Since President Uribe took office in 2002, road travel in Colombia has improved dramatically. Most routes between major cities and towns are safe, though southwest Colombia can still be dangerous. As a woman traveling alone, I have taken buses throughout Colombia without incident, but every traveler's comfort level is different. It's a good idea to check security conditions before you board a long-distance night bus, especially if you'll be traveling through high-risk area. You can find a bus to almost any city or town in the country from the Bogotá bus terminal, Terminal de Buses. Bus routes from Medellín, Cali, and Barranquilla also cover much of the country. Road conditions are generally good, but it's important to remember that these are two-lane mountain roads, so if there is a back-up or accident, you're stuck in place for at least a couple of hours. Also during the wet season -- particularly October and November -- the rain can cause mudslides and unpredictable road conditions.

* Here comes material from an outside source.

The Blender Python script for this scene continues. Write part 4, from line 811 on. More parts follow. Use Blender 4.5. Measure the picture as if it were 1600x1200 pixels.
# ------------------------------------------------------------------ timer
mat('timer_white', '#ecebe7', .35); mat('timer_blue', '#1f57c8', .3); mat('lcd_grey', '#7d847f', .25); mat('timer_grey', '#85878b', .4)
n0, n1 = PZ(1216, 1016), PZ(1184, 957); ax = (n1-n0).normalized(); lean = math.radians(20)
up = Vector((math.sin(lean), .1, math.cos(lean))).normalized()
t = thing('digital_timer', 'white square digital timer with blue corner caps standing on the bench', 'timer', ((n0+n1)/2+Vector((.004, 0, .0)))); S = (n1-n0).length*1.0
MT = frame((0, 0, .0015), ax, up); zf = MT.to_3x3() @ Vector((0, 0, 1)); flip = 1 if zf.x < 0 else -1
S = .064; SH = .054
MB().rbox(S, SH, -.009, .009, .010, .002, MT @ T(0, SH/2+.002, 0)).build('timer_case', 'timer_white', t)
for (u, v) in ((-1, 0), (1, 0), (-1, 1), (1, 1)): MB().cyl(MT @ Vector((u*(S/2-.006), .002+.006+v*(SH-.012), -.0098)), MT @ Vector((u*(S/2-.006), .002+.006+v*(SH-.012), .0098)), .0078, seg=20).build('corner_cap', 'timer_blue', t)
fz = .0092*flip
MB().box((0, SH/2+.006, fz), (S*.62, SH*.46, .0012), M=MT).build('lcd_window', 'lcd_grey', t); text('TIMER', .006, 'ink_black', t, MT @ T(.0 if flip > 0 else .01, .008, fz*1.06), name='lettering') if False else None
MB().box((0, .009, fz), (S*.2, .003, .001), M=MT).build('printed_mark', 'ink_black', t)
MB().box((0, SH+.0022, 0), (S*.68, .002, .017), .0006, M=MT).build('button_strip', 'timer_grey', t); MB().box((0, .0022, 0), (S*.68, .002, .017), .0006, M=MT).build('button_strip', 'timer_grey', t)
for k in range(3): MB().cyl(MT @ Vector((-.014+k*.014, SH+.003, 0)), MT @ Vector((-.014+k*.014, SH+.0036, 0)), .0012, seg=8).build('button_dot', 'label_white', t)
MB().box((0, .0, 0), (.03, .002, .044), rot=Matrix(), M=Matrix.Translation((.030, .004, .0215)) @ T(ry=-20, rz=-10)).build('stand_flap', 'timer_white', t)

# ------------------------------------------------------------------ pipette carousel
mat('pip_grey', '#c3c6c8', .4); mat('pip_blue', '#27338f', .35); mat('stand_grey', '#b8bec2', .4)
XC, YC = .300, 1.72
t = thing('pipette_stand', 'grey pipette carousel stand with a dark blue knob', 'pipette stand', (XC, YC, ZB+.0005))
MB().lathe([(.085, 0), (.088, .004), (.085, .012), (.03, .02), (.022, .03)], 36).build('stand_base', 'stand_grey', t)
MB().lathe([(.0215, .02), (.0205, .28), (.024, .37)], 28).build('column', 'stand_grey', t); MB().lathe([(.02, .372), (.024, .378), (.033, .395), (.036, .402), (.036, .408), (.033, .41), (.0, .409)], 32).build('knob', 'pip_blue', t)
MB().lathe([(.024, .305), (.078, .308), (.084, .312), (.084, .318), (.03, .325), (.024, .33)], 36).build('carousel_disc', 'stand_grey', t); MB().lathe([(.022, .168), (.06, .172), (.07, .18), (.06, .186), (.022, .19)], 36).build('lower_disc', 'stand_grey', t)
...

Unless you're taking a route with irregular departures, it's unnecessary to book in advance (the exception being if you are traveling during Christmas or a Puente weekend, both 3-day holiday weekends, when you might want to consider purchasing your ticket a day or two in advance). Bus travel isn't as cheap as in nearby Ecuador or Peru; expect to pay about COL$10,000 per 100km (62 miles), but buses are generally comfortable. Tip: Stick to large buses, since small colectivos are bumpy and uncomfortable. And avoid taking corrientes, which seem to stop every couple of meters. No matter what class of bus, be prepared for onboard entertainment of vallenato and ranchera tunes, as well as ultraviolent movies, at whatever volume your driver chooses.

By Car

Renting a car in Colombia is a bad idea. Car accidents are one of the top causes of death in Colombia. In urban areas, Colombians tend to be aggressive and careless behind the wheel, often neither following street signs or traffic lights nor giving pedestrians the right of way. On rural roads and mountain passes, winding roads and near head-on collisions with trucks, as well as the occasional livestock crossing, can be intimidating at best. Also, Colombian car-rental companies examine returned rentals extensively for the slightest dent and scratch. Public transportation options are safer and cheaper. Some upscale hotels offer a chauffeur/car service, which can be rented by the hour or by the day, but don't expect any great deals. If, after hearing all this, you are still determined to drive in Colombia, expect to pay at least COL$200,000 a day. Make sure you and the car are insured, and be aware that gas doesn't come cheap in Colombia -- we're talking COL$7,158 a gallon. Some companies that rent cars in Colombia are: Avis (www.avis.com), Hertz (www.hertz.com), and Budget (www.budget.com).

Note: This information was accurate when it was published, but can change without notice. Please be sure to confirm all rates and details directly with the companies in question before planning your trip.